Önce Twitter’da gördüm fotoğrafı; Ekvadorlu genç bir milletvekili, burnundan kan akarken fotoğrafını çektirmiş, altında bir cümleyle, dünyayla paylaşmış: “IAEN’deki (Ulusal Araştırmalar Enstitüsü) arkadaşlarımın bırakılmasını sağlamaya çalışırken, Türk güvenliği beni dövdü.” Cumhurbaşkanı Erdoğan’ın korumalarının Türkiye’de çok insan dövdüğünü biliyorum; ancak taa 14 bin kilometre ötedeki bir ülkede, bütün misafirlik kurallarına aykırı biçimde o ülke halkından birilerini dövebileceğini doğrusu hiç olası bulmadım. Yanılmışım… Biraz daha araştırınca, bizim medyamızın bu konuda neredeyse ‘kör’ davranmasına karşın, dünyanın birçok ülkesinde, konunun, gündemin üst sıralarında olduğunu anladım.
* * * * *
Olayın gelişimine bakalım… Cumhurbaşkanı Erdoğan, Güney Amerika gezisi kapsamında gittiği Ekvador’da, bir enstitüde konuşma yapmak üzere salona girerken, bir grup Ekvadorlunun protestosuyla karşılaşıyor. Videoyu izledim; ellerinde “Erdoğan İslami devleti seviyor”, “Erdoğan IŞİD’i seviyor”, “Yaşasın özgür Kürdistan” yazılı pankartlar taşıyan grup üyeleri, bir yandan da “Asasino!” (katil), “Terorista Erdoğan” (terörist Erdoğan) ve “Erdoğan fuera” (Erdoğan dışarı) biçiminde sloganlar atıyorlar. Türkiye’den taşınan zırhlı aracından inen Cumhurbaşkanı, gruba el sallayıp selamlayarak giriyor enstitü binasına. Salonda konuşmasına başladığında, üç genç kadın, yine benzer biçimde slogan atarak Erdoğan’ın konuşmasını bölüyor. Cumhurbaşkanının korumaları, Ekvador güvenlik güçlerinin gözü önünde, kadınları ağızlarını kapatarak ve darp ederek dışarıya çıkıyorlar. Yetmezmiş gibi, binanın dışında, yere düşen kadınlara, Türk halkına çok tanıdık gelecek biçimde, tekmeler atıyorlar. Bir yandan kadınlara en sert sesleriyle Türkçe “sus!” diye bağırırken, bir yandan da Ekvador polisine “al şunu çabuk!” diyerek (İspanyolca bilmedikleri için tabi ki yine Türkçe) emir veriyorlar. Görüntü almak isteyen basın mensuplarını da tartaklıyorlar. O arada, kadınları Türk güvenliğinin elinden kurtarmaya çalışan milletvekiline de yumruk atıp burnunu kırıyorlar. Cumhurbaşkanı Erdoğan da, konuşmasını bölerek korumalarına gereken desteği veriyor: “Böyle saygısız tiplere gereken cevabı her zaman vermişizdir.”

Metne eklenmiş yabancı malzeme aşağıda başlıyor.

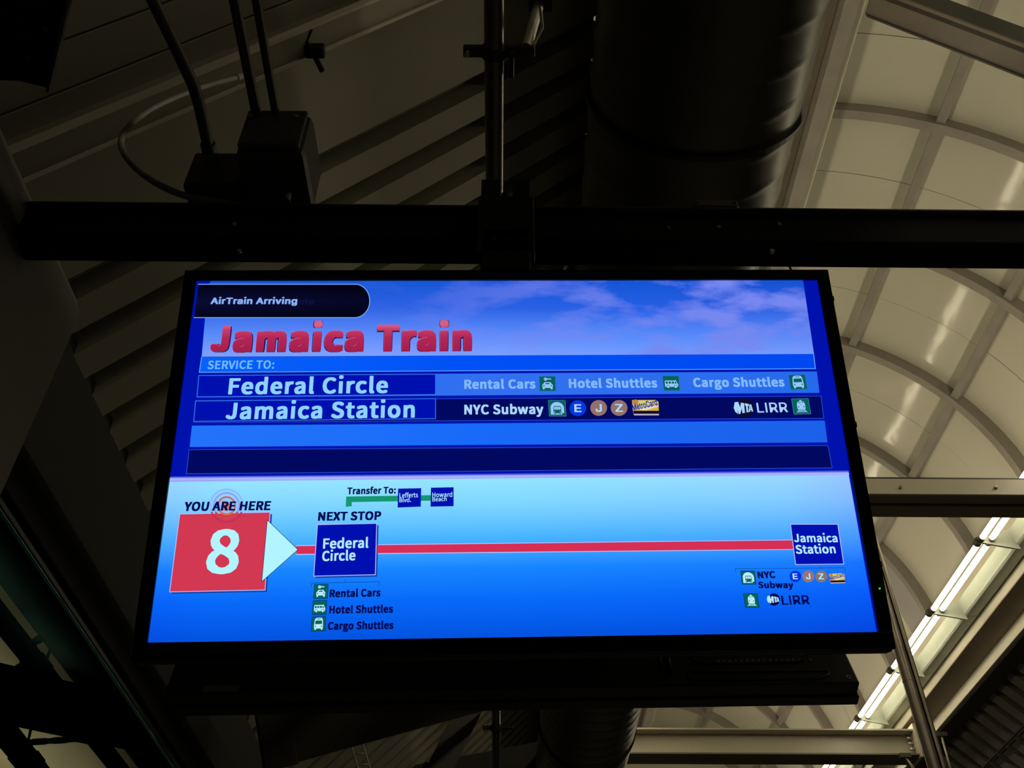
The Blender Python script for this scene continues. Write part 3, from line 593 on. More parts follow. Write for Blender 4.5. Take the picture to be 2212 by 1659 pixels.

Olaya, sosyal medyada sayısız tepki yağdı. Ekvador Meclis Başkanı, Türk hükümetini kınayan bir mesaj yayınladı; Meclis Başkan Yardımcısı, saldırının “kabul edilemez ve korkakça” olduğunu açıkladı. Ekvador hükümeti de, milletvekiline sahip çıkarak, Türkiye’ye nota verdi, Türk hükümetinin derhal özür dilemesini istedi. Ekvador Dışişleri Bakanı; saldırıyla ilgili açıklama yapmak üzere bir basın toplantısı düzenledi ve toplantıda, “bizde ifade özgürlüğü var” diyerek Türkiye’de olmamasına da dolaylı olarak gönderme yaptı.
Bütün bu tepkilere bizim yanıtımızı merak ettiniz, değil mi? Güney Amerika İşadamları Birliği Genel Sekreteri Cenk Gül, “dünya liderine hakaret eden” iki kadına dava açacaklarını açıklamış. Ekvador gazetesi El Comercio’ya verdiği demeçte, olay hakkında şu yorumu yapmış: “Sayın Cumhurbaşkanımıza hangi temele dayanarak katil diyorlar? Bu bizi rahatsız etti. Bu gibi durum reisimize karşı saldırı olabilirdi ve korumaların müdahale etmemesi halinde kadınlar Cumhurbaşkanı’na kadar ulaşabilirdi.”
İtalyanlar, çok korktukları zaman “Anne, Türkler!” diye haykırırlar. İspanyollar, yemek yemeyen çocuklarını, “yemeğini yemezsen Türkler gelir” diyerek korkuturlar. Ekvador’da yaşanan olaydan sonra, sanırım onların diline de benzeri bir katkımız olacak.